**DIRECTION**
Please report every line from the material that contains the word "scene".

**COLLECTED DATA**
— start —

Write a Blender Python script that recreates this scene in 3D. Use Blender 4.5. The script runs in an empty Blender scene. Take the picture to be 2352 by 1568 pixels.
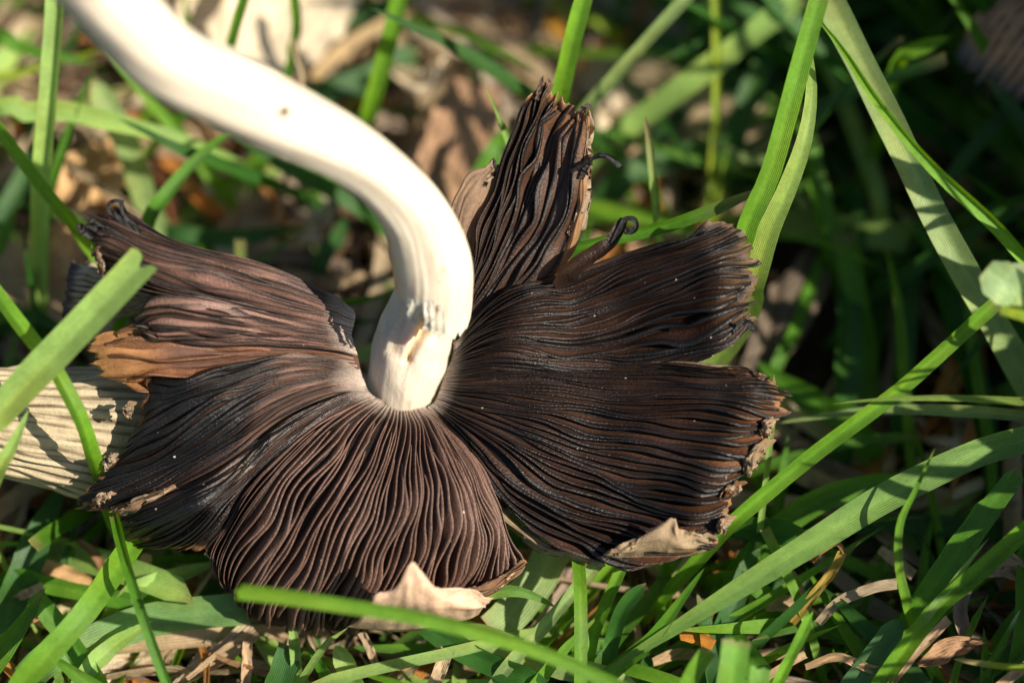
import bpy, math, random
import numpy as np
from mathutils import Vector, Matrix

random.seed(7)
rng = np.random.default_rng(11)
SC = bpy.context.scene
COL = SC.collection

# ------------------------------------------------------------------ camera
EL = math.radians(58)
cX = np.array([1.0, 0, 0])
cU = np.array([0, math.sin(EL), math.cos(EL)])
cN = np.array([0, -math.cos(EL), math.sin(EL)])          # towards the camera
DIST = 0.450
FOC = np.array([0, 0, 0.027])
LENS, SENS = 100.0, 22.7
CAM = FOC + cN * DIST
cam_d = bpy.data.cameras.new('camera')
cam = bpy.data.objects.new('camera', cam_d)
COL.objects.link(cam)
cam.matrix_world = Matrix(((cX[0], cU[0], cN[0], CAM[0]), (cX[1], cU[1], cN[1], CAM[1]),
                           (cX[2], cU[2], cN[2], CAM[2]), (0, 0, 0, 1)))
cam_d.lens = LENS
cam_d.sensor_width = SENS
cam_d.clip_start = 0.01
cam_d.clip_end = 50
cam_d.dof.use_dof = True
cam_d.dof.focus_distance = DIST
cam_d.dof.aperture_fstop = 5.6
SC.camera = cam

# ------------------------------------------------------------------ sky and sun
sun_cam = np.array([0.68, 0.10, 0.72])
sv = sun_cam[0] * cX + sun_cam[1] * cU + sun_cam[2] * cN
sv = sv / np.linalg.norm(sv)
W = bpy.data.worlds.new('World')
SC.world = W
W.use_nodes = True
nt = W.node_tree
bg = nt.nodes['Background']
sky = nt.nodes.new('ShaderNodeTexSky')
sky.sky_type = 'NISHITA'
sky.sun_disc = False
sky.sun_elevation = math.asin(sv[2])
sky.sun_rotation = math.atan2(sv[0], sv[1])
nt.links.new(sky.outputs[0], bg.inputs[0])
bg.inputs[1].default_value = 0.058
sl = bpy.data.lights.new('sun', 'SUN')
sl.energy = 4.6
sl.angle = math.radians(0.53)
sl.color = (1.0, 0.91, 0.76)
so = bpy.data.objects.new('sun', sl)
COL.objects.link(so)
so.rotation_euler = Vector(sv).to_track_quat('Z', 'Y').to_euler()
so.location = Vector(sv * 2)
SC.view_settings.view_transform = 'Standard'
SC.view_settings.look = 'None'
SC.view_settings.gamma = 1
SC.view_settings.exposure = 1.02
SC.view_settings.use_curve_mapping = False

# ------------------------------------------------------------------ where things stand
PXM = (SENS / LENS * DIST) / 2352.0          # metres per photo unit on the plane of focus


def pt(x, y, d, zmin=0.0006):
    """a point seen at (x, y) in the photo, d millimetres nearer than the plane of focus; never under the soil"""
    for _ in range(120):
        k = (DIST - d * 1e-3) / DIST
        p = FOC + cX * ((x - 1176) * PXM * k) + cU * ((784 - y) * PXM * k) + cN * (d * 1e-3)
        if p[2] >= zmin:
            return p
        d += 0.5
    return p


def ptz(x, y, z):
    """the point seen at (x, y) that lies z millimetres above the soil"""
    q = FOC + cX * ((x - 1176) * PXM) + cU * ((784 - y) * PXM)
    r = q - CAM
    t = (z * 1e-3 - CAM[2]) / r[2]
    return CAM + r * t


def project(P):
    r = P - CAM
    dep = -(r @ cN)
    return 1176 + (r @ cX) / dep * DIST / PXM, 784 - (r @ cU) / dep * DIST / PXM, (DIST - dep) * 1e3


def cr(P, t):
    """Catmull-Rom through the rows of P at t in 0..1"""
    P = np.asarray(P, float)
    n = len(P)
    if n == 2:
        return P[0] + (P[1] - P[0]) * np.asarray(t)[:, None]
    s = np.clip(np.asarray(t, float), 0, 1) * (n - 1)
    i = np.minimum(s.astype(int), n - 2)
    f = (s - i)[:, None]
    p1, p2 = P[i], P[i + 1]
    p0 = np.where((i > 0)[:, None], P[np.maximum(i - 1, 0)], 2 * p1 - p2)
    p3 = np.where((i < n - 2)[:, None], P[np.minimum(i + 2, n - 1)], 2 * p2 - p1)
    return 0.5 * ((2 * p1) + (p2 - p0) * f + (2 * p0 - 5 * p1 + 4 * p2 - p3) * f ** 2 + (3 * p1 - p0 - 3 * p2 + p3) * f ** 3)


def nz(x, y, seed=0):
    """smooth noise in about -1..1 from a handful of crossed waves"""
    r = np.random.default_rng(seed + 991)
    v = np.zeros(np.broadcast(x, y).shape)
    for k in range(6):
        a = r.uniform(0, 2 * math.pi)
        f = r.uniform(0.7, 1.7)
        v = v + np.sin(2 * math.pi * f * (np.cos(a) * x + np.sin(a) * y) + r.uniform(0, 6.28))
    return v / 3.2


def mesh(name, V, F, mat, cols=None, uvs=None, parent=None, smooth=True):
    me = bpy.data.meshes.new(name)
    me.from_pydata([tuple(v) for v in V] if not isinstance(V, np.ndarray) else V.tolist(), [],
                   F.tolist() if isinstance(F, np.ndarray) else F)
    if cols is not None:
        a = me.color_attributes.new('col', 'FLOAT_COLOR', 'POINT')
        c = np.ones((len(V), 4), np.float32)
        c[:, :3] = cols
        a.data.foreach_set('color', c.ravel())
    if uvs is not None:
        a = me.attributes.new('uvp', 'FLOAT_VECTOR', 'POINT')
        c = np.zeros((len(V), 3), np.float32)
        c[:, :2] = uvs
        a.data.foreach_set('vector', c.ravel())
    me.materials.append(mat)
    if smooth:
        me.polygons.foreach_set('use_smooth', np.ones(len(me.polygons), bool))
    me.update()
    o = bpy.data.objects.new(name, me)
    COL.objects.link(o)
    if parent:
        o.parent = parent
        o.matrix_parent_inverse = parent.matrix_world.inverted()
    return o


def tag(o, label=None, cat=None, group=None, kind=None):
    if label: o['label'] = label
    if cat: o['category'] = cat
    if group: o['group'] = group
    if kind: o['kind'] = kind
    return o


def empty(name, loc):
    o = bpy.data.objects.new(name, None)
    o.empty_display_size = 0.005
    o.location = Vector(loc)
    COL.objects.link(o)
    bpy.context.view_layer.update()
    return o


def grid_faces(nu, nv, base=0, closed=False):
    """faces of an nu x nv grid, index = i*nv + j; closed joins the last row to the first"""
    i = np.arange(nu if closed else nu - 1)
    j = np.arange(nv - 1)
    I, J = np.meshgrid(i, j, indexing='ij')
    I2 = (I + 1) % nu
    return (np.stack([I * nv + J, I2 * nv + J, I2 * nv + J + 1, I * nv + J + 1], -1).reshape(-1, 4) + base)


# ------------------------------------------------------------------ materials
def newmat(name):
    m = bpy.data.materials.new(name)
    m.use_nodes = True
    n = m.node_tree
    n.nodes.clear()
    return m, n, n.nodes, n.links


def attr(N, name):
    a = N.new('ShaderNodeAttribute')
    a.attribute_name = name
    return a


def math_n(N, L, op, a, b=None, c=None):
    m = N.new('ShaderNodeMath')
    m.operation = op
    for k, v in enumerate((a, b, c)):
        if v is None: continue
        if isinstance(v, (int, float)): m.inputs[k].default_value = v
        else: L.new(v, m.inputs[k])
    return m.outputs[0]


def scale_col(N, L, col, fac):
    v = N.new('ShaderNodeVectorMath')
    v.operation = 'SCALE'
    L.new(col, v.inputs[0])
    if isinstance(fac, (int, float)): v.inputs[3].default_value = fac
    else: L.new(fac, v.inputs[3])
    return v.outputs[0]


def noise(N, L, vec, scale, detail=3.0, rough=0.6):
    t = N.new('ShaderNodeTexNoise')
    t.inputs['Scale'].default_value = scale
    t.inputs['Detail'].default_value = detail
    t.inputs['Roughness'].default_value = rough
    if vec is not None: L.new(vec, t.inputs['Vector'])
    return t.outputs['Fac']


def remap(N, L, v, a, b, c, d):
    m = N.new('ShaderNodeMapRange')
    L.new(v, m.inputs[0])
    for k, x in enumerate((a, b, c, d)): m.inputs[k + 1].default_value = x
    return m.outputs[0]


def vec_scale(N, L, vec, s):
    m = N.new('ShaderNodeVectorMath')
    m.operation = 'MULTIPLY'
    L.new(vec, m.inputs[0])
    m.inputs[1].default_value = s
    return m.outputs[0]


def leaf_material(name, veins, trans, rough, spec, vein_dark=0.12, mottled=0.3, bump=0.00003):
    """thin leaf: colour from the mesh, lengthwise veins across its width, light passing through"""
    m, T, N, L = newmat(name)
    out = N.new('ShaderNodeOutputMaterial')
    col = attr(N, 'col').outputs['Color']
    uv = attr(N, 'uvp').outputs['Vector']
    sep = N.new('ShaderNodeSeparateXYZ')
    L.new(uv, sep.inputs[0])
    s = math_n(N, L, 'SINE', math_n(N, L, 'MULTIPLY', sep.outputs[0], veins * 2 * math.pi))
    geo = N.new('ShaderNodeTexCoord')
    n1 = noise(N, L, geo.outputs['Object'], 420, 4, 0.65)
    n2 = noise(N, L, geo.outputs['Object'], 2600, 2, 0.6)
    st = noise(N, L, vec_scale(N, L, uv, (14, 2.2, 1)), 3.0, 4, 0.7)
    f = math_n(N, L, 'ADD', remap(N, L, s, -1, 1, 1 - vein_dark * 0.5, 1 + vein_dark * 0.5),
               remap(N, L, n1, 0.3, 0.7, -mottled * 0.5, mottled * 0.5))
    f = math_n(N, L, 'ADD', f, remap(N, L, st, 0.3, 0.7, -0.16, 0.16))
    f = math_n(N, L, 'ADD', f, remap(N, L, n2, 0.3, 0.7, -0.08, 0.08))
    c = scale_col(N, L, col, f)
    vo = N.new('ShaderNodeTexVoronoi')
    vo.inputs['Scale'].default_value = 520
    L.new(geo.outputs['Object'], vo.inputs['Vector'])
    sc = N.new('ShaderNodeSeparateColor')
    L.new(vo.outputs['Color'], sc.inputs[0])
    spot = math_n(N, L, 'MULTIPLY', remap(N, L, math_n(N, L, 'ADD', vo.outputs['Distance'], math_n(N, L, 'MULTIPLY', n2, 0.15)), 0.24, 0.12, 0, 0.7), math_n(N, L, 'LESS_THAN', sc.outputs[0], 0.06))
    mix = N.new('ShaderNodeMix')
    mix.data_type = 'RGBA'
    L.new(spot, mix.inputs[0])
    L.new(c, mix.inputs[6])
    mix.inputs[7].default_value = (0.10, 0.065, 0.03, 1)
    c = mix.outputs[2]
    bp = N.new('ShaderNodeBump')
    bp.inputs['Strength'].default_value = 0.7
    bp.inputs['Distance'].default_value = bump
    hgt = math_n(N, L, 'ADD', math_n(N, L, 'MULTIPLY', s, 0.6), math_n(N, L, 'ADD', n2, math_n(N, L, 'MULTIPLY', st, 1.2)))
    L.new(hgt, bp.inputs['Height'])
    p = N.new('ShaderNodeBsdfPrincipled')
    L.new(c, p.inputs['Base Color'])
    L.new(remap(N, L, n1, 0.3, 0.7, rough - 0.08, rough + 0.1), p.inputs['Roughness'])
    p.inputs['Specular IOR Level'].default_value = spec
    L.new(bp.outputs[0], p.inputs['Normal'])
    tr = N.new('ShaderNodeBsdfTranslucent')
    hs = N.new('ShaderNodeHueSaturation')
    hs.inputs['Hue'].default_value = 0.487
    hs.inputs['Saturation'].default_value = 1.12
    hs.inputs['Value'].default_value = 1.45
    L.new(c, hs.inputs['Color'])
    L.new(hs.outputs[0], tr.inputs['Color'])
    L.new(bp.outputs[0], tr.inputs['Normal'])
    mx = N.new('ShaderNodeMixShader')
    mx.inputs[0].default_value = trans
    L.new(p.outputs[0], mx.inputs[1])
    L.new(tr.outputs[0], mx.inputs[2])
    L.new(mx.outputs[0], out.inputs[0])
    return m


M_GRASS = leaf_material('grass_leaf', 13, 0.48, 0.42, 0.38)
M_DRY = leaf_material('dry_leaf', 8, 0.25, 0.55, 0.3, vein_dark=0.2, mottled=0.45, bump=0.00006)
M_FLAP = leaf_material('curled_skin', 7, 0.34, 0.55, 0.25, vein_dark=0.12, mottled=0.5, bump=0.00009)
M_SKIN = leaf_material('cap_skin', 10, 0.30, 0.5, 0.35, vein_dark=0.25, mottled=0.55, bump=0.00015)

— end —

**THE OUTPUT**
Write a Blender Python script that recreates this scene in 3D. Use Blender 4.5. The script runs in an empty Blender scene. Take the picture to be 2352 by 1568 pixels.
SC = bpy.context.scene